Germany. Scholz wants to limit early retirement to weather German labour crisis

While Germany’s chancellor Olaf Scholz has called for policies to discourage people from taking early retirement, the FDP is looking to Sweden for inspiration, considering the economic benefits of a more flexible retirement policy and how it may help plug the country’s labour shortage.

Scholz calls for cutbacks in early retirements

Germany’s chancellor Olaf Scholz has made an appeal to people over the age of 60, calling on them to delay their retirement. The SPD politician said that pension-age people delaying their retirement is a necessary step to ward off the ever-looming public pension fund crisis in Germany.
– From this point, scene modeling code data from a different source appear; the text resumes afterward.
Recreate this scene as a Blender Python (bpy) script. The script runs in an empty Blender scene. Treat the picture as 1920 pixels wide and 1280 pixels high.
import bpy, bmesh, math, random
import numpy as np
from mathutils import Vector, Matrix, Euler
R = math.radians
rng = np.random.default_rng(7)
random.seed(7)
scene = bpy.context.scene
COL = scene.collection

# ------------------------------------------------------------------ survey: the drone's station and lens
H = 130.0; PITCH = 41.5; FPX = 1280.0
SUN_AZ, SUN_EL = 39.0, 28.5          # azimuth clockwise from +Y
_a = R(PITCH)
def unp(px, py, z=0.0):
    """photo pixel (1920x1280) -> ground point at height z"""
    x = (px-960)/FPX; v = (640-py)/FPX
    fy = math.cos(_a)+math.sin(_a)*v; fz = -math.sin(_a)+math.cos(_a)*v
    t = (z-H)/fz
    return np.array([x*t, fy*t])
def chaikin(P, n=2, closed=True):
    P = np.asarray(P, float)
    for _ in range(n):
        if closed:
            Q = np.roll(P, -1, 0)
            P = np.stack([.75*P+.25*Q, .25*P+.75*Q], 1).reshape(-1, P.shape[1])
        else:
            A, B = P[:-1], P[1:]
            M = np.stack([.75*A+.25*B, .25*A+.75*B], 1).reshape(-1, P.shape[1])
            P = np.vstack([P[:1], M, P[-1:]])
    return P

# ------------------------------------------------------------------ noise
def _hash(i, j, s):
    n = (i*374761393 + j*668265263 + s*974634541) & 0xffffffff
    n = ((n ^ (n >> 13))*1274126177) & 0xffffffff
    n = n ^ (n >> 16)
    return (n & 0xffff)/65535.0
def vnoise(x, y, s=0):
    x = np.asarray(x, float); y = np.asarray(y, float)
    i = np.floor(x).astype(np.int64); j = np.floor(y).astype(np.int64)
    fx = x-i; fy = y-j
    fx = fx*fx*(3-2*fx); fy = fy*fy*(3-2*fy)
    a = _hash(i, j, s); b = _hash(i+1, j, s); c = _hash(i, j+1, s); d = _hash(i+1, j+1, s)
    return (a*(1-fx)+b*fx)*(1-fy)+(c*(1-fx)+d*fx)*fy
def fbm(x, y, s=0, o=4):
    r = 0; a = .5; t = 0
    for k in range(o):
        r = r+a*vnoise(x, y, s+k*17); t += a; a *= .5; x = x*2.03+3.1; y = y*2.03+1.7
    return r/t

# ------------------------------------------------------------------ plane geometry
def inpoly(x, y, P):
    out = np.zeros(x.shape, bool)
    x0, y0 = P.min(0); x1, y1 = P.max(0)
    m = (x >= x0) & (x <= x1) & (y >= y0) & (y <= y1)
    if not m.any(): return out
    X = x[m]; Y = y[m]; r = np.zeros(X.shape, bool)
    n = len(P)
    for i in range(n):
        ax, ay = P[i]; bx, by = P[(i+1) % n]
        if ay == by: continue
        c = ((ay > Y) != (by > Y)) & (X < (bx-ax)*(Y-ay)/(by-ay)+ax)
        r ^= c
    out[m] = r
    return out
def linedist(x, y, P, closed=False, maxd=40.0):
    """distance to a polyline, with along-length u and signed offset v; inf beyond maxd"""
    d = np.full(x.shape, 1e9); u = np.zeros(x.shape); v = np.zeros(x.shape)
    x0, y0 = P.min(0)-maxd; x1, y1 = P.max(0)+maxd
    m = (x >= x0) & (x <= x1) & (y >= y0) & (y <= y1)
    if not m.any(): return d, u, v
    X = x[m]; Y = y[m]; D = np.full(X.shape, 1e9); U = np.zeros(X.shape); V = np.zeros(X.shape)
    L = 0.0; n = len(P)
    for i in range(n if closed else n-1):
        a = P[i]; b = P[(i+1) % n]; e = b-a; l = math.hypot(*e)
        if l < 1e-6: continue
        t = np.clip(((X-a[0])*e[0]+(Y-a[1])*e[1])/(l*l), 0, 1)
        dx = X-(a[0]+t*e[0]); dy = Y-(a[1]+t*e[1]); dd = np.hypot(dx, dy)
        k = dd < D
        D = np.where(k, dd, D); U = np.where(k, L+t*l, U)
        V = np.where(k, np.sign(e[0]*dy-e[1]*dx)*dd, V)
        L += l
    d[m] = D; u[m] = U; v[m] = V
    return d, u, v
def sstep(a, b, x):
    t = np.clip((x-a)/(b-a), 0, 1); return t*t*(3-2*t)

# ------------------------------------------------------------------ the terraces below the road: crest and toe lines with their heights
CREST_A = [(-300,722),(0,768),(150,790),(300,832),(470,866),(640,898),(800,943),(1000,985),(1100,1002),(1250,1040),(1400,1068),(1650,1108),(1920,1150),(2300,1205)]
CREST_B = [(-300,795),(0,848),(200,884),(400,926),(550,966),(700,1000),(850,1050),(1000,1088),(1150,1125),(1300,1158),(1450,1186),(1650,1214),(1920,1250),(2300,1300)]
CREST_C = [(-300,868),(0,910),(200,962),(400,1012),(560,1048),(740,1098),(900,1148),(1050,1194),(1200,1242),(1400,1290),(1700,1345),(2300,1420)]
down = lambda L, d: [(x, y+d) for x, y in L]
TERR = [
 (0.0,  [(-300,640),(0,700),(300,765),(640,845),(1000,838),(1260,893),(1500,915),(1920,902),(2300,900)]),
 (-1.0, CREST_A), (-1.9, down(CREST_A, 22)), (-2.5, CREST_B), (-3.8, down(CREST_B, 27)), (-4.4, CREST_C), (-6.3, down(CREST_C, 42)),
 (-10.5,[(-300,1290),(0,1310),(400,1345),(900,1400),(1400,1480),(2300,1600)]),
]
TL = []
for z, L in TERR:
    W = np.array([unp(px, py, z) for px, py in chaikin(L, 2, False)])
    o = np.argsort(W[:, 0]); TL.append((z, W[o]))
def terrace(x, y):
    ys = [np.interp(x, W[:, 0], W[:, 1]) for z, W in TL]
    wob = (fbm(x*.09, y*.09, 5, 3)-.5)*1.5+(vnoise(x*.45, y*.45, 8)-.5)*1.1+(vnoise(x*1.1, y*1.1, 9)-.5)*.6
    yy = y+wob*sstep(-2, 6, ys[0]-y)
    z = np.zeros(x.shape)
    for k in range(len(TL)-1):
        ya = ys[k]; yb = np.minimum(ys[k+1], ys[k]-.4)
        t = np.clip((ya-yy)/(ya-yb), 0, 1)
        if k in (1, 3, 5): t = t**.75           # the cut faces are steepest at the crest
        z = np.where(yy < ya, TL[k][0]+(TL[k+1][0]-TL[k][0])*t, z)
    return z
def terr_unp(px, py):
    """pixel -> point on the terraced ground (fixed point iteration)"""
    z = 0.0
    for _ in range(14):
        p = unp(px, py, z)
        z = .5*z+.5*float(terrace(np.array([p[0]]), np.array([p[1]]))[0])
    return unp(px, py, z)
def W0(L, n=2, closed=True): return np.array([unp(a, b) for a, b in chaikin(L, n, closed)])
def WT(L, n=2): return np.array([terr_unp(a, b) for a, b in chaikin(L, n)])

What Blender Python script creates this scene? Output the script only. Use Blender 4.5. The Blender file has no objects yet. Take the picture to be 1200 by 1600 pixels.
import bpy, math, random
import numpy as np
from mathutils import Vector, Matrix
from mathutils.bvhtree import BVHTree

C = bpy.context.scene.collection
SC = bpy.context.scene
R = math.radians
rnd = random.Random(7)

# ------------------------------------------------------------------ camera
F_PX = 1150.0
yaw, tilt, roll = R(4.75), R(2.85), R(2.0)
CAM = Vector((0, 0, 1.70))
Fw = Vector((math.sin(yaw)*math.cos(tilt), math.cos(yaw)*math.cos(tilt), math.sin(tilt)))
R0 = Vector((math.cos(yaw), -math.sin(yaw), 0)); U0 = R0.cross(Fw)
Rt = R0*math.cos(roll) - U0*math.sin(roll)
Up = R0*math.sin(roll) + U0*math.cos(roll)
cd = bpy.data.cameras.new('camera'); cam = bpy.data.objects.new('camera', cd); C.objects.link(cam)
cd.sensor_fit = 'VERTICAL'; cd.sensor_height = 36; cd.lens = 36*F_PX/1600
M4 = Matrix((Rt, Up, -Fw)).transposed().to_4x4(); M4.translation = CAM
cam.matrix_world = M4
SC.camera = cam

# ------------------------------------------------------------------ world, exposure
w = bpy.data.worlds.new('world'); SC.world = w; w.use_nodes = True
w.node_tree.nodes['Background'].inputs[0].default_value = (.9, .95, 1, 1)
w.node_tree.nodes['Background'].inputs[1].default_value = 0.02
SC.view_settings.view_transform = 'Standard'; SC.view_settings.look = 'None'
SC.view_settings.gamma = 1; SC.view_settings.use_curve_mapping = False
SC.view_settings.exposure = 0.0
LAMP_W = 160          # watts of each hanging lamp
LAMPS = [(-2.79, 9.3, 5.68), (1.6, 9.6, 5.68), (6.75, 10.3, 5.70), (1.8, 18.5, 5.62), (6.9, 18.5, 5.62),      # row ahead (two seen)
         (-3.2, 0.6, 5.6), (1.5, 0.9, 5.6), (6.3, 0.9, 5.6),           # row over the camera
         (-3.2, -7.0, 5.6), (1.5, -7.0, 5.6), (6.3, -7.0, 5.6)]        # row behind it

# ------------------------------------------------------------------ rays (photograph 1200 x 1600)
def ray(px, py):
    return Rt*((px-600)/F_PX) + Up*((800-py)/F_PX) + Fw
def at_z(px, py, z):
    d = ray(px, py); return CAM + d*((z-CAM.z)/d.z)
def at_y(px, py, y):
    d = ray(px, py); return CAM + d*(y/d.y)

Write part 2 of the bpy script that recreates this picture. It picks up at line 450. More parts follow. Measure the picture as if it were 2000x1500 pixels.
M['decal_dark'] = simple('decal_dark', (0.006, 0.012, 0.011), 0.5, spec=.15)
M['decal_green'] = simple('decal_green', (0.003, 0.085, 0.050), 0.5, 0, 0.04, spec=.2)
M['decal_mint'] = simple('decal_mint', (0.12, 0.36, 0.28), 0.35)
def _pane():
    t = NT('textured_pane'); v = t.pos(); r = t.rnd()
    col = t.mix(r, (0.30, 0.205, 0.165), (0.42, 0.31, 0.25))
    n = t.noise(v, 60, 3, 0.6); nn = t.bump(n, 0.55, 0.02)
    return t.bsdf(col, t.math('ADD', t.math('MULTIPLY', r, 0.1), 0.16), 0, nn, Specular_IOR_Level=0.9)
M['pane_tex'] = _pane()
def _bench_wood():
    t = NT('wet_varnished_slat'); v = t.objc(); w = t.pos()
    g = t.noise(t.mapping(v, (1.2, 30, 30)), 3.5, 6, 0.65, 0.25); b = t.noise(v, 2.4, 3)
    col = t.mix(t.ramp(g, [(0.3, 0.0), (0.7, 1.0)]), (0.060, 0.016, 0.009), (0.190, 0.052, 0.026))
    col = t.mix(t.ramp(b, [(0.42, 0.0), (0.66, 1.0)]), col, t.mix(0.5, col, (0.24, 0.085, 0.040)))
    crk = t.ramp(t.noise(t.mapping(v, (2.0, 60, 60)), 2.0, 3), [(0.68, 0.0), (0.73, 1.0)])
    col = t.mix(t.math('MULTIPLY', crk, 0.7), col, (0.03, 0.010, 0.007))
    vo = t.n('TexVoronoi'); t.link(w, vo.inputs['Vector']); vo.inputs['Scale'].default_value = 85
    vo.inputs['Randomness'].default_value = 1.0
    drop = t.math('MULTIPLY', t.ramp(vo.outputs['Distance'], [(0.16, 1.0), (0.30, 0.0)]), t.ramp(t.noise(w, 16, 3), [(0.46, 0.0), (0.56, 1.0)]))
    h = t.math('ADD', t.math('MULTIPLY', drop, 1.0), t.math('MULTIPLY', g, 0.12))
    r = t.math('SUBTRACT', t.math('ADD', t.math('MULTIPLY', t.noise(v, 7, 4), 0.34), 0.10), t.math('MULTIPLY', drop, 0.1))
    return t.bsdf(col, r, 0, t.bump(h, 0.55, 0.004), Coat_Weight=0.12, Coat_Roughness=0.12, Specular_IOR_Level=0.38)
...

Economists have already forewarned that Germany’s labour shortage will soon mean that there aren’t enough people working and making contributions to pay the pension benefits of those who are already retired. As the country reckons and reasons with an exceptional labour shortage, the German government is exploring all avenues to remedy potential economic damage.

Speaking to the Funke media group, Scholz made his intentions clear: “The number of people who work up to pensionable age needs to be raised.” The current retirement age in Germany is 65 years and 11 months and is set to rise to 67 come 2031. However, if someone has contributed 45 years of compulsory pension payments they can begin to draw their state pension without deductions from the age of 63.

FDP wants to scrap retirement age restrictions

While Scholz has called for voluntary cutbacks to earlier retirement, the FDP is looking Sweden and reimagining how Germany could liberalise its retirement system to aid the country’s labour shortage. Under the Swedish model, which is being hailed as a way out of the crisis by FDP deputy Johannes Vogel and his party, there would be no official retirement age in Germany.

If the same policy were adopted in Germany, you could choose when you went into retirement within a certain time frame. The fewer years you have worked, the less money you would receive upon retirement. It is thanks to the Swedish government’s model that the Scandinavian country has the highest de facto retirement age in all of Europe.